The real problem, in my opinion, is that so many places require a LOT of credits.  It’s fairly common in most good EE programs to require somewhere between 50 and 60 credits of JUST coursework.  I don’t like the idea of no classes, but I really think you could trim them back and just make students take classes that are relevant to their research as well as a couple classes for breadth.  I was very disappointed with my PhD program because once you hit advanced candidacy status, you’re not allowed to take any more classes unless your advisor is willing to foot the bill.  Not likely because most advisors want their students working on their research and getting done (not that I blame them).  The down side is that there are a couple classes that I could have really used but was unable to take because they didn’t fulfill the requirements for my degree.  Most of my classes had to be in the department as I’d already fulfilled my breath requirement, so taking a class here or there outside the department was viewed as a waste of time because they didn’t allow me to tick off some of those boxes in the red tape.  And of course, it becomes obvious that you would really benefit from a course once you’ve hit advanced status and can’t take any more.

It would be nice if there was a system where your advisor could sit down with you and figure out where you’re interested in going research-wise and plot a course through the classwork that makes sense and is flexible.  Wouldn’t it be nice if you discovered you need to learn about a particular topic and could then go take the course on it? It makes more sense to me than filling in boxes to get to a certain number of credits or hedging bets that something will be useful later on.

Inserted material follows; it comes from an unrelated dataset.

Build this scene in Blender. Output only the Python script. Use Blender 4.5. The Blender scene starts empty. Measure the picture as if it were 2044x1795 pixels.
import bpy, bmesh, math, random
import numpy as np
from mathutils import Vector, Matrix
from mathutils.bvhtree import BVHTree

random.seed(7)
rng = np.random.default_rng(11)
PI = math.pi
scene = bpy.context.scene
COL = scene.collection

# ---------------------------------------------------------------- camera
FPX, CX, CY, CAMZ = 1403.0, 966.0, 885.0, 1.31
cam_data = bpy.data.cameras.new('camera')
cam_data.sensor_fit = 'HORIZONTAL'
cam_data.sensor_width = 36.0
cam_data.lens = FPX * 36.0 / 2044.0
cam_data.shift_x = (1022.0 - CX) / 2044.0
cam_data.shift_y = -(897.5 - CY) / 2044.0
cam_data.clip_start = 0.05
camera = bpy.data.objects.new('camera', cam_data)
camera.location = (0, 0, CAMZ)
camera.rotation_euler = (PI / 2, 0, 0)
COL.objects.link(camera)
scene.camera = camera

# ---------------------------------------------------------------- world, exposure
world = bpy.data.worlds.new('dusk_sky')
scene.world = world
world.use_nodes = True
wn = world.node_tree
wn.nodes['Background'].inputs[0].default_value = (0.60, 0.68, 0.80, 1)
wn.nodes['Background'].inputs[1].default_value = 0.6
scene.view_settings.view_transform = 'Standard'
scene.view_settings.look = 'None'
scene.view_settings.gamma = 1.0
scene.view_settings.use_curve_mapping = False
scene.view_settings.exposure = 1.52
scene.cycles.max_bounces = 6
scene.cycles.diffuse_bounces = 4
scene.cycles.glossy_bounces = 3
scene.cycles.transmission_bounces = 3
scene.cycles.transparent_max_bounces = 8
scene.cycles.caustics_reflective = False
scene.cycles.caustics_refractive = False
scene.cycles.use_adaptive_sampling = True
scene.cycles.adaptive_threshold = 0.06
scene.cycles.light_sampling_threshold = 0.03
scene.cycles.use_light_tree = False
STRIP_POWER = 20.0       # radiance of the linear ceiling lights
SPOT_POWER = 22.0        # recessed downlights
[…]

Let’s face it: research degrees are already very specialized and take a long time, so it would make more sense to cut the classes down to those that are relevant.  This would ideally save time without sacrificing the background required for a research project. Finally, a really good option, which more universities ought to allow, is independent study classes.  During my MS, I took one class as an independent study working on emag stuff.  It was awesome as I got the material I really needed in a more structured way and was able to do a project which (I’m still hoping) would be a foundation for some decent research down the line.  Therefore, I don’t feel grad classes are a waste of time, as long as they make sense, and I wish universities would be more flexible in some of their requirements.



1. Miss MSE (@MissMSE) - February 6, 2012

My department is actually very flexible about most of their course requirements, mostly stipulating that we stick to advanced STEM courses. Consequently, my classes haven’t been a waste, because I’ve been able to explore breadth beyond what my undergraduate education covered. The least useful classes I’ve taken have all been within my department, though. MSE is a very interdisciplinary field, though, so it’s easier for the department to let us wander to where the classes already are than to keep up with the demand for courses from students.

Once we reach candidacy, we’re allowed one course per semester unless our advisor is willing to foot the bill, and there’s talk of changing it to 2 courses per academic year in case there are two courses in the same semester but none the next.